A Los Angeles housing agency has paid $43.4 million to buy a 120-unit apartment complex in South L.A.
The Housing Authority of the City of Los Angeles purchased the three-story building at 349 South La Fayette Place, in Rampart Village, the Commercial Observer reported. The seller was California Landmark Group, based in West Los Angeles.
The deal works out to $361,667 per unit.
HACLA said it will set aside 90 units as affordable to families earning at or below 80 percent of the area median income. The building, built in 1971, has a pool and a policy that allows birds, cats, dogs, fish and lizards, according to Apartment List.
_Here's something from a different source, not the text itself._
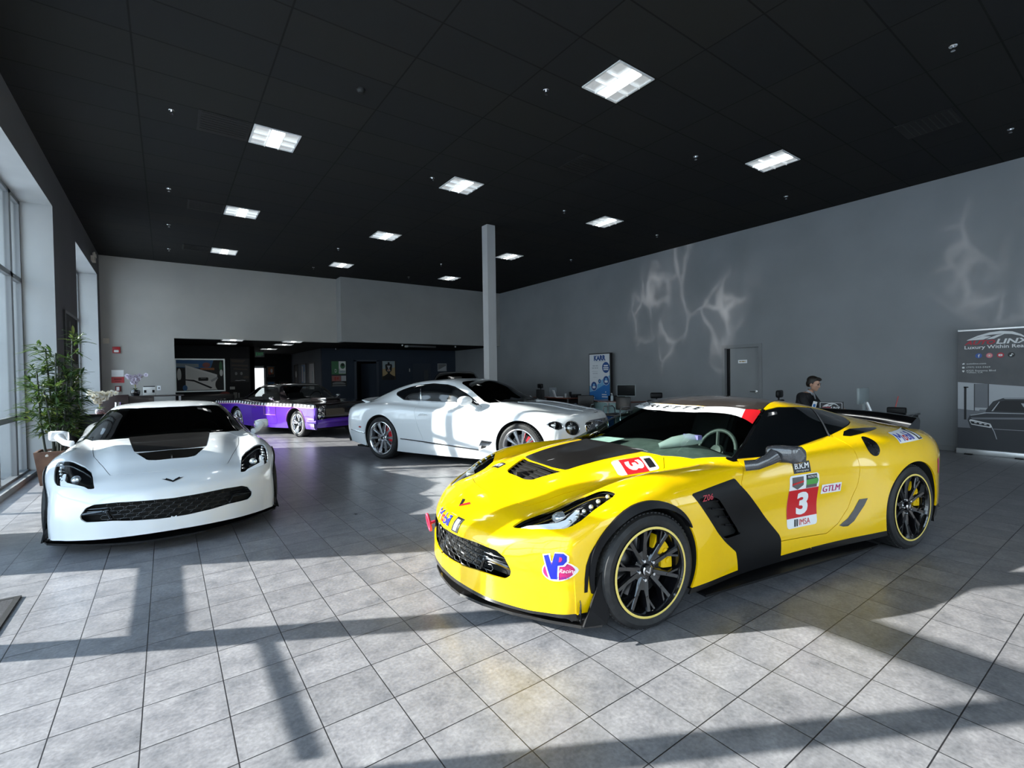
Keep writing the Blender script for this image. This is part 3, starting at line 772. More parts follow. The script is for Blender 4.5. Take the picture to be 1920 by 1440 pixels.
    bm.faces.new(R_[0]); bm.faces.new(R_[-1][::-1]); bmesh.ops.recalc_face_normals(bm, faces=bm.faces)
    obj('rear_spoiler', bm, GLOSSBLK, root, 30)
    for s in (1, -1):
        for yy in (.42, .62):
            bm = BM(); M = Matrix.Translation((-3.51, s*yy, .74)); box(bm, -.012, .02, -.075, .075, -.05, .05, bev=.012, M=M); obj('tail_lamp', bm, mat('tail_red', (.3, .01, .01), .15), root, 40)
    bm = BM()
    for k in range(4): tube(bm, [(-3.40, -.15+.1*k, .30), (-3.55, -.15+.1*k, .30)], .045, 16)
    obj('exhaust_tips', bm, CHROME, root, 40)
    # nose emblem: two swept flags
    for s in (1, -1):
        bm = BM()
        pts = [(0, -.012), (s*.012, 0), (s*.085, .052), (s*.055, .045), (s*.05, .058), (s*.015, .03), (0, .012)]
        B.poly(bm, pts, (.775, .01, 0, 1, -1, 0) if 0 else (.79, .0, 0, 1, -1, 0), 'top', 1, .004, n=3)
        decal_obj('nose_emblem', bm, REDDEC if (s > 0 and race) else BLACKDEC, root)
    # wheels
    spec = dict(spokes=c7_spokes, mat=GLOSSBLK, caliper=mat('caliper_yellow', (.75, .48, .0), .35) , clabel='yellow brake caliper', capmat=GLOSSBLK, bird=True, ring=mat('rim_yellow', (.80, .62, .16), .4) if race else None, ringlabel='thin yellow stripe round the rim')
    for x, r, w, rim, k in ((0, .327, .285, .246, 'f'), (-2.70, .337, .335, .259, 'r')):
        for s in (1, -1):
            wheel(root, (x, s*(.945-w/2 if k == 'f' else .955-w/2), r), s, ('c7', race, k), r, w, rim, spec, rot=.35)
    return root, B
# ---------------------------------------------------------------- yellow race car with its stickers; white car
YELLOW = mat('yellow_paint', (.96, .60, .0015), .25, coat=1.0, spec=.25)
PEARL = mat('white_paint', (.78, .80, .82), .22, coat=1.0, spec=.5)
CARBON_GREY = noise_mix(mat('grey_carbon', (.07, .07, .08), .16, coat=1), (.05, .05, .055), (.085, .085, .09), 200, 2)
CARBON_BROWN = noise_mix(mat('roof_carbon', (.10, .085, .075), .3, coat=.8), (.022, .018, .016), (.055, .046, .042), 260, 2)
WSDARK = glass_mat('dark_windscreen', (.05, .055, .055))
def racing_stickers(root, B):
    side = 1
    E = (1, 0)
    # number panel on the door (shear of the real panel kept)
    def fr(cx, cz, sh=0.0, tilt=0.0): return (cx, cz, -1, tilt, sh, 1)
    c = (-1.435, .535)
    F = fr(*c, .03)
    bm = BM(); B.poly(bm, rrect(0, 0, .315, .375, .025), F, 'side', 1, .0022, mi=0)
    B.poly(bm, [(-.1575, -.118), (.1575, -.118), (.1575, .085), (-.1575, .085)], F, 'side', 1, .0032, mi=1)
    B.text(bm, '3', .125, .165, F[:0]+(c[0]-.0005, c[1]-.018, -1, 0, .03, 1), 'side', 1, .0042, bold=.045, mi=0)
    B.text(bm, 'IMSA', .115, .042, (c[0]-.03, c[1]-.153, -1, 0, .03, 1), 'side', 1, .0042, mi=1)
    for k in range(2): B.poly(bm, [(-.008, -.025), (.006, -.025), (.01, .025), (-.004, .025)], (c[0]+.05+.022*k, c[1]-.153, -1, 0, .03, 1), 'side', 1, .0042, mi=2, n=2)
    B.poly(bm, [(-.06, .04), (.06, .04), (.06, -.02), (0, -.048), (-.06, -.02)], (c[0]+.075, c[1]+.135, -1, 0, .03, 1), 'side', 1, .0035, mi=3, n=3)
    B.poly(bm, [(-.06, -.002), (.06, .012), (.06, .0), (-.06, -.014)], (c[0]+.075, c[1]+.135, -1, 0, .03, 1), 'side', 1, .0045, mi=1, n=2)
    B.poly(bm, [(-.06, .048), (.055, .048), (.055, .008), (-.06, .008)], (c[0]-.075, c[1]+.133, -1, 0, .03, 1), 'side', 1, .0035, mi=2, n=3)
    B.poly(bm, [(-.06, .014), (.062, .018), (.068, .0), (.058, -.022), (-.06, -.022)], (c[0]-.075, c[1]+.133, -1, 0, .03, 1), 'side', 1, .0042, mi=4, n=3)
    B.poly(bm, [(-.06, -.02), (.055, -.02), (.055, -.045), (-.06, -.045)], (c[0]-.075, c[1]+.133, -1, 0, .03, 1), 'side', 1, .0035, mi=3, n=3)
    B.text(bm, 'PATRON', .09, .018, (c[0]-.075, c[1]+.165, -1, 0, .03, 1), 'side', 1, .0052, mi=0)
    decal_obj('number_sticker', bm, [WHITEDEC, REDDEC, BLACKDEC, GREYDEC, GREENDEC], root, 'white and red door sticker with a number 3')
    bm = BM(); c = (-1.735, .592); B.poly(bm, rrect(0, 0, .215, .068, .004), fr(*c), 'side', 1, .0022); [B.text(bm, 'GTLM', .185, .046, fr(c[0]+q, c[1], 0), 'side', 1, .0035+q*.1, mi=1) for q in (-.0025, 0, .0025)]
    decal_obj('class_sticker', bm, [WHITEDEC, MAGDEC], root, 'white sticker with red letters GTLM')
    bm = BM(); c = (-1.415, .772); B.poly(bm, [(-.09, .038), (.09, .038), (.09, -.038), (-.09, -.038)], fr(*c), 'side', 1, .0022); [B.text(bm, 'B.R.M', .15, .036, fr(c[0]+q, c[1]+.009), 'side', 1, .0035+q*.1, mi=1, shear=.15) for q in (-.002, .002)]; B.text(bm, 'Chronographes', .13, .014, fr(c[0], c[1]-.024), 'side', 1, .0035, mi=1, shear=.2)
    decal_obj('watch_sticker', bm, [BLACKDEC, WHITEDEC], root, 'small black sticker reading B.R.M')
    def mobil(bm, F, w, h, proj, off=.0022, base=True):
        """Mobil in blue with a red o, then a white 1 in a black box; outline of white"""
        cx, cy, ax, ay, bx, by = F
        def sub(u): return (cx+u*ax, cy+u*ay, ax, ay, bx, by)
        if base: B.poly(bm, [(-w/2, h/2), (w/2, h/2), (w/2, -h/2), (-w/2, -h/2)], F, proj, 1, off, mi=0)
        x = -w*.47
        for ch, cw, m, hh, dy in (('M', .22, 1, .78, 0), ('o', .135, 2, .58, -.1), ('b', .135, 1, .78, 0), ('i', .045, 1, .78, 0), ('l', .045, 1, .78, 0)):
            u = x+cw*w/2; B.text(bm, ch, cw*w*.9, hh*h*.9, (cx+u*ax+dy*h*bx, cy+u*ay+dy*h*by, ax, ay, bx, by), proj, 1, off+.0015, mi=m, bold=0 if ch == 'M' else .02); x += cw*w+.008*w
        u0 = w*.38; bw = w*.2
        B.poly(bm, [(u0-bw/2, h*.46), (u0+bw/2, h*.46), (u0+bw/2, -h*.46), (u0-bw/2, -h*.46)], F, proj, 1, off+.0012, mi=3)
        B.text(bm, '1', bw*.45, h*.7, sub(u0), proj, 1, off+.0026, mi=0, bold=.02)
    bm = BM(); mobil(bm, (-2.75, .900, -1, .035, -.12, 1), .37, .076, 'side', .004)
    decal_obj('oil_sponsor_sticker', bm, [WHITEDEC, BLUEDEC, REDDEC, BLACKDEC], root, 'white sticker reading Mobil 1 on the rear wing')
    bm = BM(); mobil(bm, (.02, .508, 1, 0, 0, 1), .40, .085, 'front', .004, False)
    decal_obj('oil_sponsor_sticker', bm, [WHITEDEC, BLUEDEC, REDDEC, BLACKDEC], root, 'Mobil 1 lettering across the nose')
    # fuel sponsor roundel on the front corner
    bm = BM(); C = (.838, .412); F = (C[0], C[1], .80, 0, 0, 1)
    sx = .062
    B.poly(bm, ell(0, -.012, .062, .054, 36), F, 'front', 1, .0022, mi=0); B.poly(bm, ell(0, -.012, .057, .048, 36), F, 'front', 1, .003, mi=1)
    for k, (o, m) in enumerate(((.006, 0), (0, 2))):
        B.poly(bm, [(-.058-o, .066+o), (-.038+o, .072+o), (-.016, -.02), (-.014, .08+o), (.004+o, .08+o), (.004+o, -.055-o), (-.022-o, -.055-o)], F, 'front', 1, .004+.001*k, mi=m, n=3)
        B.poly(bm, [(.0, .08+o), (.018, .08+o), (.030+o, .066), (.032+o, .040), (.022+o, .020-o), (0, .016-o)], F, 'front', 1, .0042+.001*k, mi=m, n=3)
    B.poly(bm, [(.006, .062), (.014, .060), (.017, .050), (.014, .038), (.006, .036)], F, 'front', 1, .0062, mi=1, n=2)
    B.text(bm, 'Racing', .052, .026, (C[0]+.029, C[1]-.012, .8, 0, 0, 1), 'front', 1, .0085, mi=0, shear=.3)
    B.text(bm, 'FUELS', .038, .011, (C[0]+.020, C[1]-.046, .8, 0, 0, 1), 'front', 1, .0070, mi=2)
    decal_obj('fuel_sponsor_sticker', bm, [WHITEDEC, MAGDEC, BLUEDEC], root, 'red and blue oval sticker reading VP Racing Fuels')
    # bonnet number and small bonnet sticker (read from the front)
    bm = BM(); F = (-.235, .535, -.94, .22, -.33, -1)
    B.poly(bm, rrect(0, 0, .30, .165, .03), F, 'top', 1, .0022, mi=0); B.poly(bm, [(-.09, .0825), (.07, .0825), (.07, -.0825), (-.09, -.0825)], F, 'top', 1, .003, mi=1)
    B.text(bm, '3', .10, .12, (F[0], F[1], .15, .97, -1, .1), 'top', 1, .0042, mi=0, bold=.045)
    B.poly(bm, [(.085, .05), (.135, .05), (.135, -.05), (.085, -.05)], F, 'top', 1, .003, mi=2)
    decal_obj('number_sticker', bm, [WHITEDEC, REDDEC, BLACKDEC], root, 'number 3 sticker on the bonnet')
    bm = BM(); F = (.32, -.42, .1, .97, -1, .15)
    B.poly(bm, [(-.09, .035), (.09, .035), (.09, -.035), (-.09, -.035)], F, 'top', 1, .0022, mi=0); B.text(bm, 'B.R.M', .14, .04, F, 'top', 1, .0045, mi=1)
    decal_obj('watch_sticker', bm, [BLACKDEC, WHITEDEC], root)
    bm = BM(); B.poly(bm, [(-.02, .05), (.02, .06), (.025, -.06), (-.01, -.07)], (-3.09, .64, -1, 0, 0, 1), 'side', 1, .0025, mi=0, n=4); decal_obj('rear_sticker', bm, [MAGDEC], root)
    # windscreen banner
    G = c7_geometry(); hd = both(G['header'])
    gg = hd.V[:, 1]-.493*hd.V[:, 0]-1.174; red = clip(hd, -gg); wht = clip(hd, gg)
    wb = tm_obj('windscreen_banner', wht, WHITEDEC, root, 45); wb['label'] = 'white strip lettered CORVETTE across the windscreen top'
    tm_obj('banner_end', red, REDDEC, wb, 45)['label'] = 'red end of the strip'
    bm = BM(); [B.text(bm, ch, .072, .050, (float(np.interp(abs(y), [0, .15, .3, .45], [-1.010, -1.018, -1.058, -1.135])), y, .30*math.copysign(min(1, abs(y)*2), -y), 1, -1, 0), 'top', 1, .0085, shear=.25, bold=.015) for ch, y in zip('CORVETTE', np.linspace(-.36, .30, 8))]
    decal_obj('banner_lettering', bm, BLACKDEC, wb)
    # papers, hose behind glass, tow strap
    bm = BM(); quadface(bm, [(-.50, -.38, .885), (-.50, -.10, .893), (-.68, -.12, .912), (-.66, -.42, .902)]); obj('dash_paper', bm, mat('pale_paper', (.72, .86, .82), .7), root)
    bm = BM(); tube(bm, [(-.66, .30, .905), (-.74, .36, .935), (-.84, .42, .955), (-.92, .45, .95)], [.02, .04, .045, .03], 10); obj('plastic_bag', bm, mat('clear_plastic', (.55, .58, .56), .15, alpha=.6), root, 60)
    bm = BM(); box(bm, -.90, -.86, .34, .48, .955, .985, M=None); obj('purple_card', bm, mat('purple_card', (.32, .22, .62), .5), root)
    bm = BM(); c = Vector((.845, -.50, .345)); tube(bm, [c+Vector((.02+.012*math.sin(2*PI*k/20), -.0, 0))+Vector((0, .030*math.cos(2*PI*k/20), .062*math.sin(2*PI*k/20))) for k in range(21)], .010, 8, caps=False)
    tube(bm, [c+Vector((-.03, 0, 0)), c+Vector((.02, 0, -.01))], .012, 8)
    obj('tow_loop', bm, mat('red_strap', (.62, .03, .08), .5), root, 60)['label'] = 'red tow loop on the far front corner'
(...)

The state-chartered agency acquired the 91,000-square-foot building with financing that included $23.4 million from City National Bank and $19.5 million of federal community development block grant.
Because the deal involved a public agency buyer, the sale was exempt from the Measure ULA transfer tax.
Kitty Wallace and Kalli Knight of Colliers brokered the apartment sale.
Asking rents for apartments across Los Angeles County hit at an all-time high of $2,183 in the first quarter, according to the Observer, citing figures from NAI Capital.
Investment sales have stalled, however, with nearly 60 percent fewer apartment buildings traded in the first three months of the year, compared to year ago.
HACLA is the largest owner of affordable housing in Los Angeles, with more than 11,000 units, according to the agency. Since 2020, it has purchased more than 2,000 units for nearly $900 million, or roughly $450,000 per unit.